3) Es fehlte die Vorbildfunktion des Staatsgestüts. Eine sinnvolle Erhaltungszucht hat ebenso gefehlt, wie die züchterische Weiterentwicklung der „alten“ Weiler Zucht.
4) Und last not least: Die deutsche Mentalität. Es fehlt an Begeisterungsfähigekeit, stattdessen findet ein geradezu dogmatischer Kampf “Schau gegen Reiter” statt. Ich würde hier zu mehr Gelassenheit und Toleranz raten!
Als vorsichtige Zukunftsvision sehe ich: Sehr gute, qualitätsvolle Schau-, Reit- und Zuchtpferde lassen sich auch verkaufen, das sieht man weltweit. Aber bei der Schau wie beim Reiten gilt: Tierschutzrelevante Auswüchse müssen unterbunden werden, sonst nimmt die Reiterei, die Schauen und die Pferdezucht in den Augen der Allgemeinheit Schaden.
Was die Pferdezucht und -haltung ganz allgemein anbelangt, so gilt es zu bedenken, dass diese durch immer weitere Umwelt- und Tierschutz-Auflagen teurer wird, auch durch die Klimaveränderung! Wir haben beispielsweise durch Allwetterplätze darauf reagiert, dass anhaltende Regenfälle die Weidesaison einschränken. Dies aber kostet Geld. Die artgerechte Haltung wird die Pferdezucht in Zukunft noch weiter verteuern, was bedeutet, dass nur mit entsprechendem Kapital, das außerhalb der Pferdezucht erwirtschaftet wird, ein längeres Durchhaltevermögen möglich ist.
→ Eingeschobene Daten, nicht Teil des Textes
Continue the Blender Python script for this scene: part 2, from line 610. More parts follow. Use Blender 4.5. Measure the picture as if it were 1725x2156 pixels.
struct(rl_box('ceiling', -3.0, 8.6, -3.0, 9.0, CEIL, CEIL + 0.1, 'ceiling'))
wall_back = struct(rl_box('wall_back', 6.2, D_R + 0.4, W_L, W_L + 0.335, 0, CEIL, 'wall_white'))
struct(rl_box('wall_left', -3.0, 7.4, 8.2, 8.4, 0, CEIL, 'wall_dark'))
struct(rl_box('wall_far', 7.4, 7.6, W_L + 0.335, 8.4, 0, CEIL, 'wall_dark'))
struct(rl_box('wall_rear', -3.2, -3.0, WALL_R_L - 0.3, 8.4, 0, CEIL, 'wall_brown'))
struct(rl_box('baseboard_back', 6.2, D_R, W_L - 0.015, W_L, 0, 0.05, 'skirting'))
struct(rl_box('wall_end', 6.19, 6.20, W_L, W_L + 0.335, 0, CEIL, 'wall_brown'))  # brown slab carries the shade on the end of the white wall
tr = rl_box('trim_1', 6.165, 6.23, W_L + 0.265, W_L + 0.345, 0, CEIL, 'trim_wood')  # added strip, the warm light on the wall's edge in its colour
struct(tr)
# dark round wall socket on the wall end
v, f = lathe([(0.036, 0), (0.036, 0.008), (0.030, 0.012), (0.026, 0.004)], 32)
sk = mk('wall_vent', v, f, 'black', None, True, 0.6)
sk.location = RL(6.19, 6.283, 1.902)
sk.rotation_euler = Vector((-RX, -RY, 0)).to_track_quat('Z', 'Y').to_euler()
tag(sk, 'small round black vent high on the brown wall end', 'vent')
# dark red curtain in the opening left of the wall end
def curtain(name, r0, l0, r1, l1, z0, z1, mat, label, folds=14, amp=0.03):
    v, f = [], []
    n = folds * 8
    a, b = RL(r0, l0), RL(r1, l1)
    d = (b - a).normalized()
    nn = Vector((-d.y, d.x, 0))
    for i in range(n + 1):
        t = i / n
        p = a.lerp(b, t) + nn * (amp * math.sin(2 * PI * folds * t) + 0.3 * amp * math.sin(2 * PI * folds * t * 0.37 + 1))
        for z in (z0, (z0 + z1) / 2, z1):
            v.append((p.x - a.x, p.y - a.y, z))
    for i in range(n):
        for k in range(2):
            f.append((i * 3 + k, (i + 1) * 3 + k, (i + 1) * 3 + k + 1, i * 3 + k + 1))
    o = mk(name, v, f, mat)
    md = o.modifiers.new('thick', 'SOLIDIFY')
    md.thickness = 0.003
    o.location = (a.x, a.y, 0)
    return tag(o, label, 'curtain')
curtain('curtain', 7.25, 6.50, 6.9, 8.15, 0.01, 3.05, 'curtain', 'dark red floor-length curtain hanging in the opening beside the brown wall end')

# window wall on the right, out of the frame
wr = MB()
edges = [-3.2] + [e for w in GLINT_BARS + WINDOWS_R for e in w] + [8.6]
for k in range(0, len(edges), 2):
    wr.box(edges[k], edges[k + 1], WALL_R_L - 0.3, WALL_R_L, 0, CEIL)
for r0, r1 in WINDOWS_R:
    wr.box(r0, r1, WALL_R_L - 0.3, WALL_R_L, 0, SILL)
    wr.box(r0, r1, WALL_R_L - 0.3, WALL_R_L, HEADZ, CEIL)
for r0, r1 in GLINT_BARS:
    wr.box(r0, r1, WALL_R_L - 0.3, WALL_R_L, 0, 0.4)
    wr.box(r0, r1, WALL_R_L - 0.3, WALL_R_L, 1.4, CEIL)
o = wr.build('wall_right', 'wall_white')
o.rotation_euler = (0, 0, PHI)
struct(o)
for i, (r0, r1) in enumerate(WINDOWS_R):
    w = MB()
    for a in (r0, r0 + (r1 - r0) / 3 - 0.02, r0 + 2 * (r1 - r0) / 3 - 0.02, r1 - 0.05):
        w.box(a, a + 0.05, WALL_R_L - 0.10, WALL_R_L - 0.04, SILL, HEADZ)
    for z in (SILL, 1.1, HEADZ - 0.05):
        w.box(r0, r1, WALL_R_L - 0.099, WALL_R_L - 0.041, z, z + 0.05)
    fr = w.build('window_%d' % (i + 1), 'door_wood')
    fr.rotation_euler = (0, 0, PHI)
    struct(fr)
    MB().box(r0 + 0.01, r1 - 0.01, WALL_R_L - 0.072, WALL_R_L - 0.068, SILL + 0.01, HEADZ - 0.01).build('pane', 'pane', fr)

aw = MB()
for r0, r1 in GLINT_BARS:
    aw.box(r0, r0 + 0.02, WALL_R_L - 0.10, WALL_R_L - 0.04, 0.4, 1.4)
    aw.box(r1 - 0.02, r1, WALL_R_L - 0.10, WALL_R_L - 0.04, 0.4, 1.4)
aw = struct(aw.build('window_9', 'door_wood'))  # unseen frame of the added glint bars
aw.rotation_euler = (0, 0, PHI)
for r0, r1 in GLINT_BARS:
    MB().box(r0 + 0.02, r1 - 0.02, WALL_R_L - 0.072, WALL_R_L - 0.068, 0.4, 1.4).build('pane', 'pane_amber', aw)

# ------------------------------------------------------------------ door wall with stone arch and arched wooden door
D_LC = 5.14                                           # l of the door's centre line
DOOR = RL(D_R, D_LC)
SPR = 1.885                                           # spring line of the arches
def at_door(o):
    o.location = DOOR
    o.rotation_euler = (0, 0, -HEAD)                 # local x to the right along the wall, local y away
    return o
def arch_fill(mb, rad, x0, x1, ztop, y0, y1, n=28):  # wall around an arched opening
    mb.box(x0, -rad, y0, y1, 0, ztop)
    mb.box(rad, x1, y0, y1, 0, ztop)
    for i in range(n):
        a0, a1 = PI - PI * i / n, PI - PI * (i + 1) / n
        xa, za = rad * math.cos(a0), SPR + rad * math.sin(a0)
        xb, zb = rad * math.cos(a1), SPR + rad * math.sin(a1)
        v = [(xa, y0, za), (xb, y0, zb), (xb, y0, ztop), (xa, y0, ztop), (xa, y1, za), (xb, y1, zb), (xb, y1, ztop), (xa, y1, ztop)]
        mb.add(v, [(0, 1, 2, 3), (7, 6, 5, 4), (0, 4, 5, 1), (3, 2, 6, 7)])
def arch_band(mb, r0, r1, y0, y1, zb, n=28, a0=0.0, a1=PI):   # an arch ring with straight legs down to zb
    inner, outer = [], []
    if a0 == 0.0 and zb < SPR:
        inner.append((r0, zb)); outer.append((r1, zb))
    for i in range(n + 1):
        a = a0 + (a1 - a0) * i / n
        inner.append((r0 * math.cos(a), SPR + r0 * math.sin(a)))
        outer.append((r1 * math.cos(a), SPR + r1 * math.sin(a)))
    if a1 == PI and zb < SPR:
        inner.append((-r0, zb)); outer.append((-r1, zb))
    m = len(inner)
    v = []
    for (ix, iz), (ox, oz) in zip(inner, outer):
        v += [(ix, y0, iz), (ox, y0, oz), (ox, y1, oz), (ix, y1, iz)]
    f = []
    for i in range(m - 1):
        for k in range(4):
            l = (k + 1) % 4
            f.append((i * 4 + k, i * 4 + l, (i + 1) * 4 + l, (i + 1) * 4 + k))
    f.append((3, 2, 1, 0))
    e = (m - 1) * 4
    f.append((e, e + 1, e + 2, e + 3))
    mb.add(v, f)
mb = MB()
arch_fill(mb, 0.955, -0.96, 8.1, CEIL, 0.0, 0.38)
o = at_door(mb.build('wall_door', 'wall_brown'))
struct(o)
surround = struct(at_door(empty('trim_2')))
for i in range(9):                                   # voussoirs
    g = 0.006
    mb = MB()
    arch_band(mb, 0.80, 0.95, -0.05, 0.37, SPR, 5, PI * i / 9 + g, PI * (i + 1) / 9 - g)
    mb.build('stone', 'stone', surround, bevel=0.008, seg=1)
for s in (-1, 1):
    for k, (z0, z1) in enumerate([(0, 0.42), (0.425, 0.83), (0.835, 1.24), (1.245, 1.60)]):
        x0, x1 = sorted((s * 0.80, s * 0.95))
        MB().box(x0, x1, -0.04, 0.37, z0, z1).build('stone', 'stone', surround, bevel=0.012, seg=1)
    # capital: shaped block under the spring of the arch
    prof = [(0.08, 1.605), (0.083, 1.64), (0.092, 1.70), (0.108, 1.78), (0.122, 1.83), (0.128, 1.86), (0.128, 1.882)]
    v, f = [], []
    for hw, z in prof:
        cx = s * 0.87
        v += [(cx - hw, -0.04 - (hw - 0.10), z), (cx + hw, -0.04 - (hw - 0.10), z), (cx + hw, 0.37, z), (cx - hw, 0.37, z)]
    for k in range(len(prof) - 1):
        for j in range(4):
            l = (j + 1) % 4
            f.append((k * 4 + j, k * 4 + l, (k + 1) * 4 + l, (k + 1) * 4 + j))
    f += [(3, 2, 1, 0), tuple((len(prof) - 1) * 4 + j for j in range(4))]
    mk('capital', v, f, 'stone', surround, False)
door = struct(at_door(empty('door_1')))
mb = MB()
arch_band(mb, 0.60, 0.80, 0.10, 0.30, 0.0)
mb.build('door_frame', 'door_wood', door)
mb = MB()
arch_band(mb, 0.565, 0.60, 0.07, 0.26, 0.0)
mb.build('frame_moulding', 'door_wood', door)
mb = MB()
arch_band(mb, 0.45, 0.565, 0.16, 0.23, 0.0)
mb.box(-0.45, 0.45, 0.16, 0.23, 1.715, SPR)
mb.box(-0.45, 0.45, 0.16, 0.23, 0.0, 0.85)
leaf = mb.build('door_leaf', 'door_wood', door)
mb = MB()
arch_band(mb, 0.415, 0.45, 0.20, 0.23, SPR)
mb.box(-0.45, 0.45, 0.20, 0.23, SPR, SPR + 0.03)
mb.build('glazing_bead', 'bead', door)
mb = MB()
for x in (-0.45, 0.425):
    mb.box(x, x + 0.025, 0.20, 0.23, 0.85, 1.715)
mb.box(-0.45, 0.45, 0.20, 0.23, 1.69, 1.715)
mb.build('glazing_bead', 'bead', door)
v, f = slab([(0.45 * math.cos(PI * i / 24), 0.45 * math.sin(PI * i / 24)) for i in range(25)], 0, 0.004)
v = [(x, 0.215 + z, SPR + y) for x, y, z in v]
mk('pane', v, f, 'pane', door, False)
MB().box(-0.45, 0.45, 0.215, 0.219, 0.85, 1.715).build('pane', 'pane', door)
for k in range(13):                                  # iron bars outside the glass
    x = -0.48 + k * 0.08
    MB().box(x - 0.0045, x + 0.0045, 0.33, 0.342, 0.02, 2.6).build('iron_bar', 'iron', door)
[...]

Wenn ich zurückdenke, welche Eigenschaften des arabischen Pferdes mich an diese Rasse gebunden haben, so waren es: der Charakter, die Menschenbezogenheit, die Schönheit – diese Faktoren haben sich immer wie ein roter Faden durch mein züchterisches Leben gezogen und diese Eigenschaften müssen wir vermehrt in den Mittelpunkt stellen, um diese Rasse zu vermarkten. Leider sind diese Eigenschaften nicht monetär quantifizierbar (wie es beispielsweise die Milchleistung einer Kuh ist) – sie zahlen sich erst spät aus und es braucht einen langen Atem bis man die Früchte seiner Arbeit ernten kann. Heute verkaufen wir etwa ein Drittel unserer Pferde auf Emfpehlung von früheren Käufern, oder an Leute, die gute Erfahrungen mit unseren Pferden gemacht haben.
Für meine eigene Zucht bin ich optimistisch und teile den in Deutschland herrschenden “Grundpessimismus” nicht! Im Gegenteil, ich freue mich auf die weitere züchterische Arbeit, denn mit jeder Generation kenne ich meine Linien und Pferde besser!

AP: Besten Dank, Herr Zimmermann, für das sehr interessante Gespräch, und alles Gute für Ihre kommenden Fohlenjahrgänge!